Reclamava-se também a oitava da
madeira e sujeitavam-se os almocreves a um serviço anual. Direitos senhoriais,
exigidos pelo uso de instrumentos de produção, eram a maquia cobrada nas
azenhas e a lavradia. Isentos estavam os peões tomarenses, em contrapartida, de
manaria, de certos serviços pessoais, nunquam faciatis nobis senaram e
da paga à guarnição de portádigo, alcavala ou víveres. A guerra fazia parte do
quotidiano desta, como de todas as comunidades de fronteira. Desta
circunstância decorria a difusão de modelos comportamentais valorativos da
bravura, mas também a inclusão na carta de foral de vasto conjunto de
privilégios à cavalaria-vilã, a que já aludimos e que permitia que esta se
mantivesse operacional, ou da regulamentação dos ganhos a obter pelos participantes
em operações ofensivas em território inimigo, fossem as de maior envergadura e
de formato organizativo mais consistente, como ao fossado, fossem as mais
expeditas e espontâneas, como a cavalgada e a azaria. Mas o foral atendia
também ao aspecto defensivo, corresponsabilizando Ordem e concelho nas acções
de vigilância.
Se a bravura face ao inimigo era
condição de êxito, a conduta violenta entre os vizinhos era fonte de
perturbação, que importava debelar. Daí o cuidado manifestado na carta relativamente
à paz interna. Era indispensável barrar o caminho à justiça pessoal e à
vindicta familiar, assegurar que a justiça fosse exercido através de órgãos e magistraturas
próprios, aceites por todos. O órgão judicial por excelência era a assembleia
de vizinhos, o concilium,
e o juiz concelhio a autoridade especialmente competente.
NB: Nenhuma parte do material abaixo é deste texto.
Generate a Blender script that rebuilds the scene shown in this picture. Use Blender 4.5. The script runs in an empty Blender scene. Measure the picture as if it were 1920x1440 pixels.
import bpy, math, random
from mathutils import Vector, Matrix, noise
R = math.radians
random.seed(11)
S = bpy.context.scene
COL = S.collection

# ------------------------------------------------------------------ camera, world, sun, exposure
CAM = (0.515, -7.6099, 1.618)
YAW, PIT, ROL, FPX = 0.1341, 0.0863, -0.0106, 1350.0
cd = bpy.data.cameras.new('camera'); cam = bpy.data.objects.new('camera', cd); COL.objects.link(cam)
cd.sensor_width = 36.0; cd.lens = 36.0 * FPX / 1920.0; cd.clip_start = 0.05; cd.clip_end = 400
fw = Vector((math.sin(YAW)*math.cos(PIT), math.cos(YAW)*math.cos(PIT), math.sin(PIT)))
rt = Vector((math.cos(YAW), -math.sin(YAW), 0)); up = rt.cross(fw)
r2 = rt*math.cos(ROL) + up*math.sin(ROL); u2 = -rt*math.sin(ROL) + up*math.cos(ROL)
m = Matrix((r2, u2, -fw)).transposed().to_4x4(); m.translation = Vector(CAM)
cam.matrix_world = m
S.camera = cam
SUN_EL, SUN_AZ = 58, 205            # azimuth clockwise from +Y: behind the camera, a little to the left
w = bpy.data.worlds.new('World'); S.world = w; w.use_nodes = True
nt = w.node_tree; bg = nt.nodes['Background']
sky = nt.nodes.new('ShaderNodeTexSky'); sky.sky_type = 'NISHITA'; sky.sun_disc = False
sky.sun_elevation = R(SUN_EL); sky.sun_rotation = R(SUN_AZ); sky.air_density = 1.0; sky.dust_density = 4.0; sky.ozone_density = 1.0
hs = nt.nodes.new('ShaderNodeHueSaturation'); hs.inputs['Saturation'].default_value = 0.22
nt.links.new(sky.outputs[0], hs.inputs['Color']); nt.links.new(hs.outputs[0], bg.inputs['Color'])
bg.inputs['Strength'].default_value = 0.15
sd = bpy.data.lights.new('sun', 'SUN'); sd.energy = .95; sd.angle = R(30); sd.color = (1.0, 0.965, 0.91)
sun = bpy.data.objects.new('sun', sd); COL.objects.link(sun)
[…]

A carta definia ainda
alguns princípios jurídicos básicos: a inviolabilidade do domicílio, espaço da
vida familiar, e a possibilidade, de os vizinhos mudarem de terra e venderem os
seus bens de raiz, livremente. Releve-se, por último, a cláusula cominatória
que acompanha a validação da carta: quem a infringisse, que fosse aniquilado
pela ira divina e perecesse com o diabo e os seus anjos, salvo se tudo fosse
por ele corrigido satisfatória e dignamente.
No preâmbulo da carta de 1174, o
mestre da Ordem do Templo justifica o novo normativo invocando a recomendação
divina de que aqueles que detêm o poder na terra governem o povo a eles submetido
com justiça e equidade e, a propósito, recorre à máxima de Salomão diligite
iustitiam qui iudicatis terram. Por misericórdia, pretende pôr cobro às rapinas
et injurias que a população tomarense sofria». In Manuel S. A. Conde, Os Forais
Tomarenses de 1162 e 1174, Casa de Sarmento, Centro de Estudos do Património,
Universidade do Minho, Revista Guimarães, nº 106, 1996.